Politiche 2011                 Politiche 2015
ŞIRNAK          20,64 %                                 10,63 %
AĞRI              47,54 %                                18,64%
SİİRT              48,09 %                                27,93 %
BİTLİS            50,62 %                                 31,74 %
MUŞ               42,86 %                                 35,25 %
VAN                40,18 %                                 22,78 %
BİNGÖL         67,06%                                  52,40 %
AMED            32,88 %                                 15,47 %
URFA             64,80 %                                 48,53 %
ELAZIĞ          67,39 %                                 53,28 %
ERZURUM    69,25 %                                 54,63 %
HAKKARİ      16,42 %                                 11,36 %
ERZİNCAN   57,39 %                                 52,92 %
ANTEP           61,85 %                                 47,16 %
MARAŞ          69,62 %                                 61,77 %
fonte Uiki

Ora sempre meno, perché quell’illusione sta svanendo.

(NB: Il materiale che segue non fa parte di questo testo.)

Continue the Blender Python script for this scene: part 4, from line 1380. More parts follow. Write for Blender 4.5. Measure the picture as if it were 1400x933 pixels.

Per ora non abbiamo cifre di restanti distretti turchi, ma forse anche lì s’è creata più di qualche crepa. Certo, un elettorato del 41% a sostegno dell’Akp è tuttora una massa immensa. Lo zoccolo duro anatolico, che non vuole distaccarsi dal paradiso di certezze che l’uomo della provvidenza islamica elargiva e prometteva, resiste. Però l’orizzonte s’oscura. Dopo il giorno del voto e la notte dei risultati, la mattinata seguente delle Borse è stata travagliata e la politica interna turca inizia a fare i conti con le ingerenze compiute dai mercati su una fase che diventa incerta. L’odierna discesa del 5% della lira, il crollo di 8 punti della Borsa turca rappresentano i prodromi di tumulti che potranno seguire. E questi possono continuare a incrinare le convinzioni d’un elettorato che si sentiva rassicurato dalla grande espansione della nuova Turchia. Con economia e mercati dovrà fare i conti anche il pezzo di società democratica oggi in festa. Il suo anticapitalismo lo troverà in sintonìa con tanto antagonismo sparso qua e là, d’opposizione o di governo, se per quest’ultimo s’intende quella sinistra europea che da Syriza a Podemos ha trovato seguito fra le speranze popolari. Sponde, confronti e paralleli li hanno finora proposti solo taluni media, prevalentemente mainstream, magari a caccia di sensazionalismo. Quello che Hdp e il panorama turco di fatto offriranno lo scopriremo direttamente dai protagonisti.